Zelenskyy says Putin has not ‘broken Ukrainians’ on anniversary of invasion
Denmark’s Prime Minister Mette Frederiksen, centre, is welcomed by Ukraine’s President Volodymyr Zelenskyy and his wife Olena Zelenska Picture: Mads Claus Rasmussen/Ritzau Scanpix via AP
Senior European politicians have travelled to the Ukrainiancapital in a show of support on the fourth anniversary of Russia’s invasion.
Ukrainian President Volodymyr Zelenskyy was defiant despite the devastating death toll, insisting that Russia has not “broken Ukrainians” nor triumphed in the war.
He said his country has withstood the onslaught by Russia’s bigger and better-equipped army, which over the past year of fighting captured just 0.79% of Ukraine’s territory, according to the Institute for the Study of War, a Washington-based think tank.
“Looking back at the beginning of the invasion and reflecting on today, we have every right to say: we have defended our independence, we have not lost our statehood,” Mr Zelenskyy said on social media, adding that Russian President Vladimir Putin has “not achieved his goals”.
“He has not broken Ukrainians, he has not won this war,” Mr Zelenskyy said.
However, as the war of attrition enters its fifth year, a US-led diplomatic push to end Europe’s biggest armed conflict since the Second World War appears no closer to finding compromises that might make a peace deal possible.
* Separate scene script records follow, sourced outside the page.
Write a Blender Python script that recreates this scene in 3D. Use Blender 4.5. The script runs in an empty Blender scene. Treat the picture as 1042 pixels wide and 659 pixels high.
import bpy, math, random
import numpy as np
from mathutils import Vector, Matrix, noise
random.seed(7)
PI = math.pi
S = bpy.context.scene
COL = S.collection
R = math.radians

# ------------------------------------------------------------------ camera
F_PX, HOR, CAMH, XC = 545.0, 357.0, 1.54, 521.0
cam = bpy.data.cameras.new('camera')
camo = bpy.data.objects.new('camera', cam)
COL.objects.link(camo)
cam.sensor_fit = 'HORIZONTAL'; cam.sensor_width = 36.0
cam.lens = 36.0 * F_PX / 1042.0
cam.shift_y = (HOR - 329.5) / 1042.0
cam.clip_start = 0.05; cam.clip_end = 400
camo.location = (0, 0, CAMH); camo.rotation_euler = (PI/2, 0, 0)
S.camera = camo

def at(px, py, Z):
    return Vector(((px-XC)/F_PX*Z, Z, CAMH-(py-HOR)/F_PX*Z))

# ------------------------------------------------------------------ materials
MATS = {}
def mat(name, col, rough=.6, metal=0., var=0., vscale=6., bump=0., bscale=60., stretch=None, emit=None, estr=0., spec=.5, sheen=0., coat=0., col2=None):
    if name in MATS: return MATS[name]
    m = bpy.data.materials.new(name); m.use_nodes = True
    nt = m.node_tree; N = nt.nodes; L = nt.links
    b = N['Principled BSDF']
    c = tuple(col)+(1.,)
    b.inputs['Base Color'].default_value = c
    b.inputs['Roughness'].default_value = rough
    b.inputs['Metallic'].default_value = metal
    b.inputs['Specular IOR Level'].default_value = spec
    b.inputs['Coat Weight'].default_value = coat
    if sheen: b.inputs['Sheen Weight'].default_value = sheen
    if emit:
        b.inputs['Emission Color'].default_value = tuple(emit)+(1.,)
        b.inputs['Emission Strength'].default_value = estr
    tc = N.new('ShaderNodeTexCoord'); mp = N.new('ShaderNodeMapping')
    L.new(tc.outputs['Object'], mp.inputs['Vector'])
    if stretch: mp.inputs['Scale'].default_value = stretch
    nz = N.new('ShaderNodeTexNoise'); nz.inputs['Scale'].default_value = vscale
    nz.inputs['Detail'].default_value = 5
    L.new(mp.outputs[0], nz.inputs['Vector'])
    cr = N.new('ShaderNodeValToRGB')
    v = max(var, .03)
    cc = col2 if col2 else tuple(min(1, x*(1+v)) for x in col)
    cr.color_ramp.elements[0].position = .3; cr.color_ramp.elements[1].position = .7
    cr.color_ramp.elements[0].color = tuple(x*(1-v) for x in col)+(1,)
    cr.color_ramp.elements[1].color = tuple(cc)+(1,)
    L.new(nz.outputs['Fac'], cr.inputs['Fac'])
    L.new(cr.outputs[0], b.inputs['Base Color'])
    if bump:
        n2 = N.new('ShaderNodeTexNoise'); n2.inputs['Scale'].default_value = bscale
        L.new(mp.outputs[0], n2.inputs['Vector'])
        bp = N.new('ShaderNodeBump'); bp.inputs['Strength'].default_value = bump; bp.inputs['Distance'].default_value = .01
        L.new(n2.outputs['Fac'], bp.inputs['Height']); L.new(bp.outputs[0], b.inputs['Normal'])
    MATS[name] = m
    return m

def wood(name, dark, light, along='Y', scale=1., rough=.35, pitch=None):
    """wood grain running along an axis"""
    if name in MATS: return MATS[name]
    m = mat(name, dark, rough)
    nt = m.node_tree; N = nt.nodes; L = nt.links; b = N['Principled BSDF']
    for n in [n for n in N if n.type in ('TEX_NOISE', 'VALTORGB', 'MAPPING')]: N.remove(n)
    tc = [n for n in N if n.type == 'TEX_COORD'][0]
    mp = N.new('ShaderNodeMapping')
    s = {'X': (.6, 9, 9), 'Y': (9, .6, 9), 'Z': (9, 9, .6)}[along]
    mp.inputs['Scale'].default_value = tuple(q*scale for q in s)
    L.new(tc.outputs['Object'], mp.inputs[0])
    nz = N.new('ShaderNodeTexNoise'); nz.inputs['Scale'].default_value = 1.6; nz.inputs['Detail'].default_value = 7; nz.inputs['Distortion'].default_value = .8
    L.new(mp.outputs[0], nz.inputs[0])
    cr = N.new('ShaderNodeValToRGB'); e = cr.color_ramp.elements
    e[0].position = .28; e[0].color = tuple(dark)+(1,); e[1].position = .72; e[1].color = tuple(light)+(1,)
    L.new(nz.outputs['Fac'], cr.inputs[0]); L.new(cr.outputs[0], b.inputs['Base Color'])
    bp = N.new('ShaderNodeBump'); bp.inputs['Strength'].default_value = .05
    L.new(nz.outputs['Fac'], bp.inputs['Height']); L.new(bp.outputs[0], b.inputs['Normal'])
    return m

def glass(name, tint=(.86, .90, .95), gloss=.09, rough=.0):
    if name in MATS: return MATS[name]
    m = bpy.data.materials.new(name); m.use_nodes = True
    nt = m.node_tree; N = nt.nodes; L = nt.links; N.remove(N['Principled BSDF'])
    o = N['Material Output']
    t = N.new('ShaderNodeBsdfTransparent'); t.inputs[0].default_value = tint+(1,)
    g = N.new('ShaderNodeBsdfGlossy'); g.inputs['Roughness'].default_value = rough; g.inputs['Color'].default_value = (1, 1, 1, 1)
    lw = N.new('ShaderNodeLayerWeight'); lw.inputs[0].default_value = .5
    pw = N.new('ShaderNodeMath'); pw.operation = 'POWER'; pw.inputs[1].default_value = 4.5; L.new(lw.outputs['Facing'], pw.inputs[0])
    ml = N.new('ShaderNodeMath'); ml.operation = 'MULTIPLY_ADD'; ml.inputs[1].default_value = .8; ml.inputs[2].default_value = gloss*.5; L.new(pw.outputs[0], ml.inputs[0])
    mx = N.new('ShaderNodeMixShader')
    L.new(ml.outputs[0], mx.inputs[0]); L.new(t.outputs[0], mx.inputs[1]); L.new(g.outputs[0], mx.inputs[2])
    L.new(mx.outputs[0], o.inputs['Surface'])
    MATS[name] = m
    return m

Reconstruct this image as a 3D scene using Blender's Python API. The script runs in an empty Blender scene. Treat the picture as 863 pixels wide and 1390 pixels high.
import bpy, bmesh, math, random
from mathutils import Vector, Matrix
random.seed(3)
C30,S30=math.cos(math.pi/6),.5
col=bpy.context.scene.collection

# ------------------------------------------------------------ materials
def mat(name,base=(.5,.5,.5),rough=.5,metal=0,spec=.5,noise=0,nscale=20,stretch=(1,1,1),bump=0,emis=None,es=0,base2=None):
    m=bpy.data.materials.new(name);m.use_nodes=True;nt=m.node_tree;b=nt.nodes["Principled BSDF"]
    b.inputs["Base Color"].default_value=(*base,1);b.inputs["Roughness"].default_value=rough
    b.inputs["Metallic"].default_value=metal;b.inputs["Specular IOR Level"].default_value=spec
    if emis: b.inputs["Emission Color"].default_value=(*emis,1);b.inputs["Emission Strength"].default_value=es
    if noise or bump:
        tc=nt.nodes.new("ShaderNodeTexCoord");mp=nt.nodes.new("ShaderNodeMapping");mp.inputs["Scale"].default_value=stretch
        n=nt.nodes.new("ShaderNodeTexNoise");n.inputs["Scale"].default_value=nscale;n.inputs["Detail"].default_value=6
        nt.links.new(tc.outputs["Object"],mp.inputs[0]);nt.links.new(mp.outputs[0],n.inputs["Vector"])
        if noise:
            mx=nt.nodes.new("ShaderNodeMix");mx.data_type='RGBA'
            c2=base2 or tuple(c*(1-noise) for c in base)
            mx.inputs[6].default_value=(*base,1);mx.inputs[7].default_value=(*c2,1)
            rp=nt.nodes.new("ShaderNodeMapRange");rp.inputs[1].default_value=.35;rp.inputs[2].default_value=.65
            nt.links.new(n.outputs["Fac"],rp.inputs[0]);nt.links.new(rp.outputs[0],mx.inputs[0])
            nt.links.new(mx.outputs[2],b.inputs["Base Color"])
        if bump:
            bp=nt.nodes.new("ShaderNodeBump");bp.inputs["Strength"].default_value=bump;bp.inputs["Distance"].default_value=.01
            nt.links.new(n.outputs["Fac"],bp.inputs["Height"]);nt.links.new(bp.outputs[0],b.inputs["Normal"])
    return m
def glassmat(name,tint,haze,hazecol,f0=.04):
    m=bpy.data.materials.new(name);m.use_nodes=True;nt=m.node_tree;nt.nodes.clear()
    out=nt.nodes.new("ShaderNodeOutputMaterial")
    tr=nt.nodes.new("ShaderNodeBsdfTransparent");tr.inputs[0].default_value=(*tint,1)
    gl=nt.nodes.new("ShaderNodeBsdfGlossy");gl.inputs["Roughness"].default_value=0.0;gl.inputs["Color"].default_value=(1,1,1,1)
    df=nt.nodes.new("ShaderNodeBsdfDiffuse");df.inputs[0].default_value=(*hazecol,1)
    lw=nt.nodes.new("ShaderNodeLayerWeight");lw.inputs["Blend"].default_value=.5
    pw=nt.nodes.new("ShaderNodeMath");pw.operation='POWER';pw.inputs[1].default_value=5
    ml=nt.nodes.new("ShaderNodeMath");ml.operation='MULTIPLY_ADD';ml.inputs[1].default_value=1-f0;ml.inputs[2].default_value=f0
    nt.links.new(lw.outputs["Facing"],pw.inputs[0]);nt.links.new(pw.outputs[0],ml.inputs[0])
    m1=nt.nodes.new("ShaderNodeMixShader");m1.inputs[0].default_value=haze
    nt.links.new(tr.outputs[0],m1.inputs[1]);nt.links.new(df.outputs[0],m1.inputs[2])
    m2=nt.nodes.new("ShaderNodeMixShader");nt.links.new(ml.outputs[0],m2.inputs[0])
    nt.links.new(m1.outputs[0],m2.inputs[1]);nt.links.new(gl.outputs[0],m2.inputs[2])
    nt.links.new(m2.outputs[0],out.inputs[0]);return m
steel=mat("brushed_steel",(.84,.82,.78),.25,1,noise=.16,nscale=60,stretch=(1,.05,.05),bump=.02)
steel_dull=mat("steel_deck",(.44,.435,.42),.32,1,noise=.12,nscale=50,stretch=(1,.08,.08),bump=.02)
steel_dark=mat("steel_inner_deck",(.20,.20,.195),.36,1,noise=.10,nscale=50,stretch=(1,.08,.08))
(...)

Negotiations are stuck on what happens to the Donbas, eastern Ukraine’s industrial heartland which Russian forces mostly occupy but have failed to seize completely, and the terms of a post-war security arrangement that Kyiv is demanding to deter any future Russian invasion.
The number of soldiers killed, injured or missing on both sides could reach two million by spring, with Russia sustaining the largest number of troop deaths for any major power in any conflict since the Second World War, a report last month from the Centre for Strategic and International Studies estimated.
European leaders see their countries’ own security at stake in Ukraine amid concerns about Mr Putin’s wider goals and has demanded its leaders be consulted in the ongoing US-brokered talks.
German Chancellor Friedrich Merz wrote on X that “for four years, every day and every night has been a nightmare for the Ukrainians — and not just for them, but for us all. Because war is back in Europe”.
“We will only end it by being strong together, because the fate of Ukraine is our fate,” he added.
Mr Putin believes that time is on the side of his bigger army, Western officials and analysts say — and that Western support will trail off and that Ukraine’s military resistance will eventually crumble.
But French President Emmanuel Macron described the war was “a triple failure for Russia: military, economic, and strategic”.
The war “has strengthened Nato — the very expansion Russia sought to prevent — galvanised Europeans it hoped to weaken, and laid bare the fragility of an imperialism from another age”, Mr Macron said on X.
The war has brought widespread hardship for Ukrainian civilians. Russia’s aerial attacks have devastated families and denied civilians power and running water.
It has drawn in countries far beyond Ukraine, giving the conflict a global dimension, and threatening to worsen shortages, hunger and political instability in developing countries.
While Nato countries have come to Ukraine’s aid, Russia has been helped by North Korea, which has sent thousands of troops and artillery shells, Iran, which has provided drone technology, and China, which the United States and analysts say has provided machine tools and chips.
Among the European officials visiting Kyiv on Tuesday were the President of the European Council, Antonio Costa, the President of the European Commission, Ursula von der Leyen, and Finnish President Alexander Stubb, as well as seven prime ministers and four foreign ministers.